We’ve seen in e-discovery that the notion of visualization of data has grown in the last few years. It’s no mistake that when we decide to build a brand-new platform that visualizations are at the very heart of it. The visualization experience was first and foremost in our mind. Our users are often subject matter experts who have a deep understanding of their business, about the notion of their unique business activities. They’re not technologists. If you put certain visualizations in front of them, you’re going to overwhelm them. We have a great deal of experience helping nontechnical types, lawyers, make sense of and review massive amounts of data. It’s transforming that metadata and content into recognizable themes and patterns. It was no mistake that our foray into moving left of e-discovery was going to be highly visual.

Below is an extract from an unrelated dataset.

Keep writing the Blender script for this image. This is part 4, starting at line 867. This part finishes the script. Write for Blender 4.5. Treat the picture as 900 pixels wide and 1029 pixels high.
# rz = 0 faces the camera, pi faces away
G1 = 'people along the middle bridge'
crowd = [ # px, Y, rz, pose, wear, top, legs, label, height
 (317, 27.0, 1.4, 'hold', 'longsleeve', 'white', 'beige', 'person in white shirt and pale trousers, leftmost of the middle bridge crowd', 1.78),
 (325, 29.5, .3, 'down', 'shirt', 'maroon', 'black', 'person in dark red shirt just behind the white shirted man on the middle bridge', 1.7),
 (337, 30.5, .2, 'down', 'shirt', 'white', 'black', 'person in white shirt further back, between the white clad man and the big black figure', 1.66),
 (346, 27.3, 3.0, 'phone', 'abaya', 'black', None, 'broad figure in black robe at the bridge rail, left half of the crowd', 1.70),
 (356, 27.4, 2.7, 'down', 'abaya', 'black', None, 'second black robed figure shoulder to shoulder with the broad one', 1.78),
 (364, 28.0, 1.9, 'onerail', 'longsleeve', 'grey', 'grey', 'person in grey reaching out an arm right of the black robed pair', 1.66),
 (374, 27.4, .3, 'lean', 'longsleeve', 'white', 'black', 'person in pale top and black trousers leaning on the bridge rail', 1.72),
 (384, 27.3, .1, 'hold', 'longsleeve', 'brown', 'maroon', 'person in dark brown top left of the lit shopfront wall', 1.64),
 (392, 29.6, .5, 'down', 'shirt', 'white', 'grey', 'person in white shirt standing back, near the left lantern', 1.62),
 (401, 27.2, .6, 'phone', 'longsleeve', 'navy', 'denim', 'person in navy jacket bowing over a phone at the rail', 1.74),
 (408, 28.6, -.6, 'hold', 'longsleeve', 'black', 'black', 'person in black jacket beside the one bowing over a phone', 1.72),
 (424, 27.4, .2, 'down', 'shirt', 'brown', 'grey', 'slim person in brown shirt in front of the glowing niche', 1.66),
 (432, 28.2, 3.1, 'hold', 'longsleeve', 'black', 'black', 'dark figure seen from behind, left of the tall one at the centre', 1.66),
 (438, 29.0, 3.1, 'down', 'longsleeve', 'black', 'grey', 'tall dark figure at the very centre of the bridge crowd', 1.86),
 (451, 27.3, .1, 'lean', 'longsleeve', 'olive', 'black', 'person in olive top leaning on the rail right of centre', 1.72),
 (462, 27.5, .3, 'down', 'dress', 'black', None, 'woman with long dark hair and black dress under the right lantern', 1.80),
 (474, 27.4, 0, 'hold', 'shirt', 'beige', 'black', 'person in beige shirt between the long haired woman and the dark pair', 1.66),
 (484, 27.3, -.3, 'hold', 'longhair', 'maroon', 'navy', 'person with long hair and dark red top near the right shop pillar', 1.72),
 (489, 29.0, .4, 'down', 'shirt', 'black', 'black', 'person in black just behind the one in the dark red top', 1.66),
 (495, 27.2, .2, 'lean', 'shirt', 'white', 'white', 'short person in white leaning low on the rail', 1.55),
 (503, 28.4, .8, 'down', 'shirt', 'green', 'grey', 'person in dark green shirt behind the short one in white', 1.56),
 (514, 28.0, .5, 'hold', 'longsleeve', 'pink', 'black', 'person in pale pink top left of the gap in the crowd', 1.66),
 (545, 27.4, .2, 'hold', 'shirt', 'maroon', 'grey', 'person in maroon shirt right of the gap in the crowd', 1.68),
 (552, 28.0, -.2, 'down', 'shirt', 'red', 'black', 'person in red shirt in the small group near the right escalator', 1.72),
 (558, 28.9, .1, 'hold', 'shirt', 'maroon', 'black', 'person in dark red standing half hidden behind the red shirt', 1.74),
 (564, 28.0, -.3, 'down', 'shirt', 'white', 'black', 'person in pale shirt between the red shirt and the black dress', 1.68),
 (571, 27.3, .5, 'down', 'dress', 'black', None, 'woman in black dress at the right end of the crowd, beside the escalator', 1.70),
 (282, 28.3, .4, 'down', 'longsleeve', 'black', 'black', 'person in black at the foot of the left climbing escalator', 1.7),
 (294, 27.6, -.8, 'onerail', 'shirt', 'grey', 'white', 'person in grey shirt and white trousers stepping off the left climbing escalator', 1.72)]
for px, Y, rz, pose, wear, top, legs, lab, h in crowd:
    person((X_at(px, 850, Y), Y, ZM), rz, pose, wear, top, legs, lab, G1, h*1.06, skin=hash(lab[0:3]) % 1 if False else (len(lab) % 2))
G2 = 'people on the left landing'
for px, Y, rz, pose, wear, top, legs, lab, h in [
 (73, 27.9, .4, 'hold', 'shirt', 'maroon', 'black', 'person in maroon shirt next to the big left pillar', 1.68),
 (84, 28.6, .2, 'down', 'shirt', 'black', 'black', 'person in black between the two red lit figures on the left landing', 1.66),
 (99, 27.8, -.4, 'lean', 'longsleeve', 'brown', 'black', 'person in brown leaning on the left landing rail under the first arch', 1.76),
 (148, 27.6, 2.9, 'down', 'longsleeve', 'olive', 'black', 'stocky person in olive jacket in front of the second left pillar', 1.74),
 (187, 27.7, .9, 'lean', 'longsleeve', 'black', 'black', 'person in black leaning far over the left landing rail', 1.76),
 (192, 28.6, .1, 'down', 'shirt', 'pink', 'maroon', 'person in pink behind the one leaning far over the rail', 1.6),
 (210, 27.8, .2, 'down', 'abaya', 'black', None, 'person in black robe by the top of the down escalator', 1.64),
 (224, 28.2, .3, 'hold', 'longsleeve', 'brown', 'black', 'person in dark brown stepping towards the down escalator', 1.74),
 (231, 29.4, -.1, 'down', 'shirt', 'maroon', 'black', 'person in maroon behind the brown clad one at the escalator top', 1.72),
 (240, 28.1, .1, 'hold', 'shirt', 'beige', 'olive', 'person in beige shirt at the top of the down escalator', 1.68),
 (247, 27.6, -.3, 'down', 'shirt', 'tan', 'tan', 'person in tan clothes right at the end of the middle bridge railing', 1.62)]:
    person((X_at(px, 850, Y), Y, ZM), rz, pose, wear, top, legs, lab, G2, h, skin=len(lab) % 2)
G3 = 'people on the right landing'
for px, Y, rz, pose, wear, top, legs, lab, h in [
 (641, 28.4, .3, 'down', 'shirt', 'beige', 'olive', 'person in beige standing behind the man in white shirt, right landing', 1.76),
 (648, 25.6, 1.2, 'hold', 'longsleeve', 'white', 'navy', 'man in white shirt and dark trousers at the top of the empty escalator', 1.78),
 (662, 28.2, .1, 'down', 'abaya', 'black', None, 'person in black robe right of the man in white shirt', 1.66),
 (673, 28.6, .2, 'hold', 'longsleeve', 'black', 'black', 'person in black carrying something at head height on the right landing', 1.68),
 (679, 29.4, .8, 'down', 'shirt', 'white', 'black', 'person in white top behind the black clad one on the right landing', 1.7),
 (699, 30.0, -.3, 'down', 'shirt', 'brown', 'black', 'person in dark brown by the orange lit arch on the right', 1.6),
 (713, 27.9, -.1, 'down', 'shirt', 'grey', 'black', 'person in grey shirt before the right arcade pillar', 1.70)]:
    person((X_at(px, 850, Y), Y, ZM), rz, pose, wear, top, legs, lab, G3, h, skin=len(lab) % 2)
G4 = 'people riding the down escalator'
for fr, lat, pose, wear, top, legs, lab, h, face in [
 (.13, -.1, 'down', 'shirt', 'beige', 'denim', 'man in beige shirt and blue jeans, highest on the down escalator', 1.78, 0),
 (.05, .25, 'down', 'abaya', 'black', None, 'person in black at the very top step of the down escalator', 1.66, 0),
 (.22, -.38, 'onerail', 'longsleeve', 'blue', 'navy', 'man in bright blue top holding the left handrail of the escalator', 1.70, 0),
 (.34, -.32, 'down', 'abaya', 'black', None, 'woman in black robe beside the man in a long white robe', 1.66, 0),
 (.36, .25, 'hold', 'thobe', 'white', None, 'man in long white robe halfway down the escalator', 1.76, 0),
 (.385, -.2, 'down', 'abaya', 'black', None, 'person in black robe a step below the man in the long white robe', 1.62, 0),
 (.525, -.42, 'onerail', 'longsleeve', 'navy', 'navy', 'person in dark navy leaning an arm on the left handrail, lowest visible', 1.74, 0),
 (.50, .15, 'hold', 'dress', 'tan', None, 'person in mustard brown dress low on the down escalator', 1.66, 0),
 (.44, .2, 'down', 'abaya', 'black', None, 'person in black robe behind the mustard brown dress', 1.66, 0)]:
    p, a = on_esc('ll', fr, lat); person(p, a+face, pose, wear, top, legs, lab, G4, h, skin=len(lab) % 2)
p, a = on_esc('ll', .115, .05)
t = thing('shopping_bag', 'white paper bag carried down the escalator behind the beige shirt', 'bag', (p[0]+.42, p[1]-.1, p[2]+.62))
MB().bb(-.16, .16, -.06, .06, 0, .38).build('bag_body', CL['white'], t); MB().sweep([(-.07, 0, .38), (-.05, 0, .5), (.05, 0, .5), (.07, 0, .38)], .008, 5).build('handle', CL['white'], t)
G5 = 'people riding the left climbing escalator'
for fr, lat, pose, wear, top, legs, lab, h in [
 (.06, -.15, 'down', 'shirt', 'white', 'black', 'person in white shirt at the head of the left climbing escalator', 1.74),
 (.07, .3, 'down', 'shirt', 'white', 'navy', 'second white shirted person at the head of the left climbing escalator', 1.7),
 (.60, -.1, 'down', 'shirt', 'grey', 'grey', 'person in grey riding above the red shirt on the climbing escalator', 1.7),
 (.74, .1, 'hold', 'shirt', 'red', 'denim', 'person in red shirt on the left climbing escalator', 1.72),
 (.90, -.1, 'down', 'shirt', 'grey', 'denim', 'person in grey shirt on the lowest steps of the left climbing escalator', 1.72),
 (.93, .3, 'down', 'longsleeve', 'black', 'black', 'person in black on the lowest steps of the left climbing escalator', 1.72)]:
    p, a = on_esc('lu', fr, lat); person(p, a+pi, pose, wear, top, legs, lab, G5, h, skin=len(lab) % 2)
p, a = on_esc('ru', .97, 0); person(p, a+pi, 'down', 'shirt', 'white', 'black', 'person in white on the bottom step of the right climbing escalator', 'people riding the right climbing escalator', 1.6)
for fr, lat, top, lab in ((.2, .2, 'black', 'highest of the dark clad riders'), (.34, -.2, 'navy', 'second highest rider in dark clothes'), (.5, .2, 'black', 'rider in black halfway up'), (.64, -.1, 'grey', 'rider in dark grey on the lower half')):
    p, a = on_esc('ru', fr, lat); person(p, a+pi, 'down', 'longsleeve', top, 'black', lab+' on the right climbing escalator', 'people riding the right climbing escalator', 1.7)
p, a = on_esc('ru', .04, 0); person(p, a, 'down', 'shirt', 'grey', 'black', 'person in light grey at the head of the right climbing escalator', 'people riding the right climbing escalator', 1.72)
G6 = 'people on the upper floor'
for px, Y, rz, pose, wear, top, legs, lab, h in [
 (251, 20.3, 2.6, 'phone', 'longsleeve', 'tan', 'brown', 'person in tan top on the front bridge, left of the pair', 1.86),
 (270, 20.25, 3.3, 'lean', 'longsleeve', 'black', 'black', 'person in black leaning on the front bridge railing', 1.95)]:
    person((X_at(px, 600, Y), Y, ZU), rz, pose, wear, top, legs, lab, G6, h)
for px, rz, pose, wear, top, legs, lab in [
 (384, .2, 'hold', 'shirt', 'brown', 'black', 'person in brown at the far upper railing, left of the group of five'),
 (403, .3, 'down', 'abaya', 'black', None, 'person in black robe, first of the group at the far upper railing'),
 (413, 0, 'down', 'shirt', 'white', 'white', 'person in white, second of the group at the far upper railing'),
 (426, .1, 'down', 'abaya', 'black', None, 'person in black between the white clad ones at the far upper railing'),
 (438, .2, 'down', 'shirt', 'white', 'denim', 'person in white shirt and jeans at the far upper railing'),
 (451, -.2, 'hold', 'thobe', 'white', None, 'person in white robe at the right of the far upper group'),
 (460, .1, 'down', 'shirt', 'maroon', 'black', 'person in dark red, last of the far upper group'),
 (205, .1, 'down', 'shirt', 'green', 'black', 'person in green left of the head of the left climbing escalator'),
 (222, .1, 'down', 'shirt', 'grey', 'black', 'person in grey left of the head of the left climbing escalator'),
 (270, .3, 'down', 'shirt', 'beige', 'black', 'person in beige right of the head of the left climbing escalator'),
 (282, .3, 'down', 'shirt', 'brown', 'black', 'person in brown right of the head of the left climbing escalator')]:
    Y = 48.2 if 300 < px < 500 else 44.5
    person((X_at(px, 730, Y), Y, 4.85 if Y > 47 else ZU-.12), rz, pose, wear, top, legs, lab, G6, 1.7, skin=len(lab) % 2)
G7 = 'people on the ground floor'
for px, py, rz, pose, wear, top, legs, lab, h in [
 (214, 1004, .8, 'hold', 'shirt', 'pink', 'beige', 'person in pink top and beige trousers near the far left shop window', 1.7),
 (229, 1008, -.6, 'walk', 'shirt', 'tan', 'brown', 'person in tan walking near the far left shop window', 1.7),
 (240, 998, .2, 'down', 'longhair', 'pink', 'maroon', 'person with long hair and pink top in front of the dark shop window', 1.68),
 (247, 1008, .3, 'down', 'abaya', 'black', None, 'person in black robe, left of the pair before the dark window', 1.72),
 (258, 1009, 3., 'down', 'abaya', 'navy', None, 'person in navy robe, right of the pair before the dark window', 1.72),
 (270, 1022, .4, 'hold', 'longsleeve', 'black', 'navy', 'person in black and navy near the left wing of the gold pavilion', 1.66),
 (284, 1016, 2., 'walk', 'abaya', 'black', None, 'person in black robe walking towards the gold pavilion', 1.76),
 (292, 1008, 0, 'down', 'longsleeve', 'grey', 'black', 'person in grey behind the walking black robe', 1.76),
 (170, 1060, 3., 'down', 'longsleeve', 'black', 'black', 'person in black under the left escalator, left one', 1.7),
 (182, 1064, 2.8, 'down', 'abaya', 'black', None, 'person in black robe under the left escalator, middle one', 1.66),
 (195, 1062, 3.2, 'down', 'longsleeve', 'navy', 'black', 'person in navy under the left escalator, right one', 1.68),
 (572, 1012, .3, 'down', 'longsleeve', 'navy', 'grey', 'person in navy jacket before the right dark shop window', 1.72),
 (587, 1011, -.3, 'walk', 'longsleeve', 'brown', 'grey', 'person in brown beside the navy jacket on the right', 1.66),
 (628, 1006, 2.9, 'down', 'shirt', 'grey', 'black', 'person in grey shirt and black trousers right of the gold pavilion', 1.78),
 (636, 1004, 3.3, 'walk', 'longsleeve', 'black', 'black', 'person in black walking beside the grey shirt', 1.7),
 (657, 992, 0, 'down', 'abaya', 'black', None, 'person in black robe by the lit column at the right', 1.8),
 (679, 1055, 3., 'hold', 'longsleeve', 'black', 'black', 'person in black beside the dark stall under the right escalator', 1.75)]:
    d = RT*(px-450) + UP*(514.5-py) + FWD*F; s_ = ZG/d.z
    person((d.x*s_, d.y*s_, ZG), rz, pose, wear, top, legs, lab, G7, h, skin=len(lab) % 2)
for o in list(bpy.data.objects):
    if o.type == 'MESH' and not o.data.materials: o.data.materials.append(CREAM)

That’s the real opportunity for people using Radiance: to make sense of their data much more quickly. Radiance doesn’t impose a structure on the data so much that it allows you to come in and build your own structure around the data, depending on whatever project you’re working with. To do that visually means you’re going to have a quicker understanding, I think, and more confidence in your decision making. As we like to say, there’s this notion of finding facts fast. When you find facts fast, inevitably the strategy becomes your strategy. You own it. You have a much clearer sense of how you want to approach projects versus just reacting to either deadlines or the other side’s demand for information.